- **Available data**:

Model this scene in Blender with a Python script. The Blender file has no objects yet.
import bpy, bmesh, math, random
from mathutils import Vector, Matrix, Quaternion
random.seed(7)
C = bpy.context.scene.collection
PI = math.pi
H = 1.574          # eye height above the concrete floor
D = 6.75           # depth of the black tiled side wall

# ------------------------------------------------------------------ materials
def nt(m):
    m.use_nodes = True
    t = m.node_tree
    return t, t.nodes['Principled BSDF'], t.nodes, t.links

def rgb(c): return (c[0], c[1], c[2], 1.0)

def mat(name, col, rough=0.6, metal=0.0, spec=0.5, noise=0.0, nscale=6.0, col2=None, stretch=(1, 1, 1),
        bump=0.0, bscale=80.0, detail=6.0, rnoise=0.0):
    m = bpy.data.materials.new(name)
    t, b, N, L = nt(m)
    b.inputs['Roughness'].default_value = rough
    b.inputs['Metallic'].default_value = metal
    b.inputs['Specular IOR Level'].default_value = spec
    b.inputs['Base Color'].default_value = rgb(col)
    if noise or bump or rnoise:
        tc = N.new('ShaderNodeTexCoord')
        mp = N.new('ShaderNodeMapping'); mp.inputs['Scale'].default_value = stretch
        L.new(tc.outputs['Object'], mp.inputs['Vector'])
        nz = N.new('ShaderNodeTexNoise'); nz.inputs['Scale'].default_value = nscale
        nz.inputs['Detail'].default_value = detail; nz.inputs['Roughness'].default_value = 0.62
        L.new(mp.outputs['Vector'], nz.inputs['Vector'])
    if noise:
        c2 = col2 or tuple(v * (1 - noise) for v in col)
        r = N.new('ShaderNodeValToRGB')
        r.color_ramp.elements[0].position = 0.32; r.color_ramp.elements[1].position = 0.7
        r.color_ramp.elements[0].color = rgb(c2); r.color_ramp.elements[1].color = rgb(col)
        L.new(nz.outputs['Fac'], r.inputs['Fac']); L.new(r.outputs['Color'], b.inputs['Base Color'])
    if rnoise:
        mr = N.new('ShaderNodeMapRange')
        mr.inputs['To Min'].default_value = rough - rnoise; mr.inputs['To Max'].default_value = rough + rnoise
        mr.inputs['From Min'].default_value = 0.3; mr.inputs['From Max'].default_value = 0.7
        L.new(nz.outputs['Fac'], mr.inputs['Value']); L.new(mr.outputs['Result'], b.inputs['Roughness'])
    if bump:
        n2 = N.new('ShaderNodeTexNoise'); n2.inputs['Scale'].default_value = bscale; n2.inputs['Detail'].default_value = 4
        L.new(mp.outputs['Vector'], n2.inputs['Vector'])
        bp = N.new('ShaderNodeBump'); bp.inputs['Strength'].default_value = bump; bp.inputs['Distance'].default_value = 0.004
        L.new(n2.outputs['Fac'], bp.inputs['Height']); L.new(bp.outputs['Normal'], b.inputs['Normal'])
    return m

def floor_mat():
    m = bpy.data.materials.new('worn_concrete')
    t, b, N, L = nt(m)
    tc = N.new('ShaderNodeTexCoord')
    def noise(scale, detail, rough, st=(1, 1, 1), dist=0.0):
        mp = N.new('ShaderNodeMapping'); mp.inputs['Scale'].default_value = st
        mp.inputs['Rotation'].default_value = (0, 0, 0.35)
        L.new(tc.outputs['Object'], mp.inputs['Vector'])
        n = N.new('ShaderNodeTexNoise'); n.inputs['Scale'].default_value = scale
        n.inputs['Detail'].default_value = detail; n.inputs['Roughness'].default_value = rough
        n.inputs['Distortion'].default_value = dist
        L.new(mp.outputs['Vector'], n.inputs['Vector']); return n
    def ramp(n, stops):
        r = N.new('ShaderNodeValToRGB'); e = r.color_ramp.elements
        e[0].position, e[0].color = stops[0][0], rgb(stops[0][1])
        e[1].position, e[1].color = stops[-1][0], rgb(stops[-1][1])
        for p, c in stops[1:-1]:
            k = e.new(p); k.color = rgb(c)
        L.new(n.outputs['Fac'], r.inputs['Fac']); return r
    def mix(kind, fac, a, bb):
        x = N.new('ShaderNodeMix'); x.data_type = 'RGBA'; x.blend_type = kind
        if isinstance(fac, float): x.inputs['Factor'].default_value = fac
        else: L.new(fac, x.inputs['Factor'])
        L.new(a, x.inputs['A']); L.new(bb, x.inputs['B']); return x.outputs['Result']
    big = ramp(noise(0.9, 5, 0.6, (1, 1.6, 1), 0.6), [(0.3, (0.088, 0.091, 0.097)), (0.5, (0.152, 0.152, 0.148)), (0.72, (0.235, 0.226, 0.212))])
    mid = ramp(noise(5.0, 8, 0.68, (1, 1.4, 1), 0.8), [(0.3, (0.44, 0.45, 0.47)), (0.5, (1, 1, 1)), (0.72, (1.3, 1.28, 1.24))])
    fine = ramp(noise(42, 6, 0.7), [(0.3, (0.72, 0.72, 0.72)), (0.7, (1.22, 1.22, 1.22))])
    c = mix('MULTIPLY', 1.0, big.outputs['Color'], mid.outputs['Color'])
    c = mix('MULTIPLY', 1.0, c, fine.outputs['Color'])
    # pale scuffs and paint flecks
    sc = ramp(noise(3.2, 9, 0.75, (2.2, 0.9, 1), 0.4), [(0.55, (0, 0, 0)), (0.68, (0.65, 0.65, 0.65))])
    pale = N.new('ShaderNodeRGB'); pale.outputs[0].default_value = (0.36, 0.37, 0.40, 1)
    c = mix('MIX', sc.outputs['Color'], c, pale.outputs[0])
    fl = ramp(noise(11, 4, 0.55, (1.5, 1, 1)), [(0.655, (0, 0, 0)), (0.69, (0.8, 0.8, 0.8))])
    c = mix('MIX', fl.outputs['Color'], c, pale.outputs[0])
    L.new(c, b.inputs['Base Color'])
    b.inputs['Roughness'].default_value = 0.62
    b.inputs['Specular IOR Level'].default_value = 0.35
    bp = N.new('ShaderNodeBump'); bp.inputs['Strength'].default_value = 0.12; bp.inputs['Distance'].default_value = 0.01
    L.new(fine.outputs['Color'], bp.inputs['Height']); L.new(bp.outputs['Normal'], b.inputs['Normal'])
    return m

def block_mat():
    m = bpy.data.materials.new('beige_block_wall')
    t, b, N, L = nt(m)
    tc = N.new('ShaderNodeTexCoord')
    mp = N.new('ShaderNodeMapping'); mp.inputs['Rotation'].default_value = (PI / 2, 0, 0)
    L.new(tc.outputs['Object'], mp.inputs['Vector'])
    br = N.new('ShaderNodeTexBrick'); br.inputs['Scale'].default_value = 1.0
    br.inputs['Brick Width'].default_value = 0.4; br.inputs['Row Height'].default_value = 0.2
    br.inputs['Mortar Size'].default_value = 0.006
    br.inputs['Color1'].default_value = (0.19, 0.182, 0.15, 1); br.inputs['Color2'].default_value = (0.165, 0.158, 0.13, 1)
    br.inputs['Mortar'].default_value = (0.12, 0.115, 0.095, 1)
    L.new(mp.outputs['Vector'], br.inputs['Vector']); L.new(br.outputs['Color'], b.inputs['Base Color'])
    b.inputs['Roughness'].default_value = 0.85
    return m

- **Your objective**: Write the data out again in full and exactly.

- **Result of the task**:
Model this scene in Blender with a Python script. The Blender file has no objects yet.
import bpy, bmesh, math, random
from mathutils import Vector, Matrix, Quaternion
random.seed(7)
C = bpy.context.scene.collection
PI = math.pi
H = 1.574          # eye height above the concrete floor
D = 6.75           # depth of the black tiled side wall

# ------------------------------------------------------------------ materials
def nt(m):
    m.use_nodes = True
    t = m.node_tree
    return t, t.nodes['Principled BSDF'], t.nodes, t.links

def rgb(c): return (c[0], c[1], c[2], 1.0)

def mat(name, col, rough=0.6, metal=0.0, spec=0.5, noise=0.0, nscale=6.0, col2=None, stretch=(1, 1, 1),
        bump=0.0, bscale=80.0, detail=6.0, rnoise=0.0):
    m = bpy.data.materials.new(name)
    t, b, N, L = nt(m)
    b.inputs['Roughness'].default_value = rough
    b.inputs['Metallic'].default_value = metal
    b.inputs['Specular IOR Level'].default_value = spec
    b.inputs['Base Color'].default_value = rgb(col)
    if noise or bump or rnoise:
        tc = N.new('ShaderNodeTexCoord')
        mp = N.new('ShaderNodeMapping'); mp.inputs['Scale'].default_value = stretch
        L.new(tc.outputs['Object'], mp.inputs['Vector'])
        nz = N.new('ShaderNodeTexNoise'); nz.inputs['Scale'].default_value = nscale
        nz.inputs['Detail'].default_value = detail; nz.inputs['Roughness'].default_value = 0.62
        L.new(mp.outputs['Vector'], nz.inputs['Vector'])
    if noise:
        c2 = col2 or tuple(v * (1 - noise) for v in col)
        r = N.new('ShaderNodeValToRGB')
        r.color_ramp.elements[0].position = 0.32; r.color_ramp.elements[1].position = 0.7
        r.color_ramp.elements[0].color = rgb(c2); r.color_ramp.elements[1].color = rgb(col)
        L.new(nz.outputs['Fac'], r.inputs['Fac']); L.new(r.outputs['Color'], b.inputs['Base Color'])
    if rnoise:
        mr = N.new('ShaderNodeMapRange')
        mr.inputs['To Min'].default_value = rough - rnoise; mr.inputs['To Max'].default_value = rough + rnoise
        mr.inputs['From Min'].default_value = 0.3; mr.inputs['From Max'].default_value = 0.7
        L.new(nz.outputs['Fac'], mr.inputs['Value']); L.new(mr.outputs['Result'], b.inputs['Roughness'])
    if bump:
        n2 = N.new('ShaderNodeTexNoise'); n2.inputs['Scale'].default_value = bscale; n2.inputs['Detail'].default_value = 4
        L.new(mp.outputs['Vector'], n2.inputs['Vector'])
        bp = N.new('ShaderNodeBump'); bp.inputs['Strength'].default_value = bump; bp.inputs['Distance'].default_value = 0.004
        L.new(n2.outputs['Fac'], bp.inputs['Height']); L.new(bp.outputs['Normal'], b.inputs['Normal'])
    return m

def floor_mat():
    m = bpy.data.materials.new('worn_concrete')
    t, b, N, L = nt(m)
    tc = N.new('ShaderNodeTexCoord')
    def noise(scale, detail, rough, st=(1, 1, 1), dist=0.0):
        mp = N.new('ShaderNodeMapping'); mp.inputs['Scale'].default_value = st
        mp.inputs['Rotation'].default_value = (0, 0, 0.35)
        L.new(tc.outputs['Object'], mp.inputs['Vector'])
        n = N.new('ShaderNodeTexNoise'); n.inputs['Scale'].default_value = scale
        n.inputs['Detail'].default_value = detail; n.inputs['Roughness'].default_value = rough
        n.inputs['Distortion'].default_value = dist
        L.new(mp.outputs['Vector'], n.inputs['Vector']); return n
    def ramp(n, stops):
        r = N.new('ShaderNodeValToRGB'); e = r.color_ramp.elements
        e[0].position, e[0].color = stops[0][0], rgb(stops[0][1])
        e[1].position, e[1].color = stops[-1][0], rgb(stops[-1][1])
        for p, c in stops[1:-1]:
            k = e.new(p); k.color = rgb(c)
        L.new(n.outputs['Fac'], r.inputs['Fac']); return r
    def mix(kind, fac, a, bb):
        x = N.new('ShaderNodeMix'); x.data_type = 'RGBA'; x.blend_type = kind
        if isinstance(fac, float): x.inputs['Factor'].default_value = fac
        else: L.new(fac, x.inputs['Factor'])
        L.new(a, x.inputs['A']); L.new(bb, x.inputs['B']); return x.outputs['Result']
    big = ramp(noise(0.9, 5, 0.6, (1, 1.6, 1), 0.6), [(0.3, (0.088, 0.091, 0.097)), (0.5, (0.152, 0.152, 0.148)), (0.72, (0.235, 0.226, 0.212))])
    mid = ramp(noise(5.0, 8, 0.68, (1, 1.4, 1), 0.8), [(0.3, (0.44, 0.45, 0.47)), (0.5, (1, 1, 1)), (0.72, (1.3, 1.28, 1.24))])
    fine = ramp(noise(42, 6, 0.7), [(0.3, (0.72, 0.72, 0.72)), (0.7, (1.22, 1.22, 1.22))])
    c = mix('MULTIPLY', 1.0, big.outputs['Color'], mid.outputs['Color'])
    c = mix('MULTIPLY', 1.0, c, fine.outputs['Color'])
    # pale scuffs and paint flecks
    sc = ramp(noise(3.2, 9, 0.75, (2.2, 0.9, 1), 0.4), [(0.55, (0, 0, 0)), (0.68, (0.65, 0.65, 0.65))])
    pale = N.new('ShaderNodeRGB'); pale.outputs[0].default_value = (0.36, 0.37, 0.40, 1)
    c = mix('MIX', sc.outputs['Color'], c, pale.outputs[0])
    fl = ramp(noise(11, 4, 0.55, (1.5, 1, 1)), [(0.655, (0, 0, 0)), (0.69, (0.8, 0.8, 0.8))])
    c = mix('MIX', fl.outputs['Color'], c, pale.outputs[0])
    L.new(c, b.inputs['Base Color'])
    b.inputs['Roughness'].default_value = 0.62
    b.inputs['Specular IOR Level'].default_value = 0.35
    bp = N.new('ShaderNodeBump'); bp.inputs['Strength'].default_value = 0.12; bp.inputs['Distance'].default_value = 0.01
    L.new(fine.outputs['Color'], bp.inputs['Height']); L.new(bp.outputs['Normal'], b.inputs['Normal'])
    return m

def block_mat():
    m = bpy.data.materials.new('beige_block_wall')
    t, b, N, L = nt(m)
    tc = N.new('ShaderNodeTexCoord')
    mp = N.new('ShaderNodeMapping'); mp.inputs['Rotation'].default_value = (PI / 2, 0, 0)
    L.new(tc.outputs['Object'], mp.inputs['Vector'])
    br = N.new('ShaderNodeTexBrick'); br.inputs['Scale'].default_value = 1.0
    br.inputs['Brick Width'].default_value = 0.4; br.inputs['Row Height'].default_value = 0.2
    br.inputs['Mortar Size'].default_value = 0.006
    br.inputs['Color1'].default_value = (0.19, 0.182, 0.15, 1); br.inputs['Color2'].default_value = (0.165, 0.158, 0.13, 1)
    br.inputs['Mortar'].default_value = (0.12, 0.115, 0.095, 1)
    L.new(mp.outputs['Vector'], br.inputs['Vector']); L.new(br.outputs['Color'], b.inputs['Base Color'])
    b.inputs['Roughness'].default_value = 0.85
    return m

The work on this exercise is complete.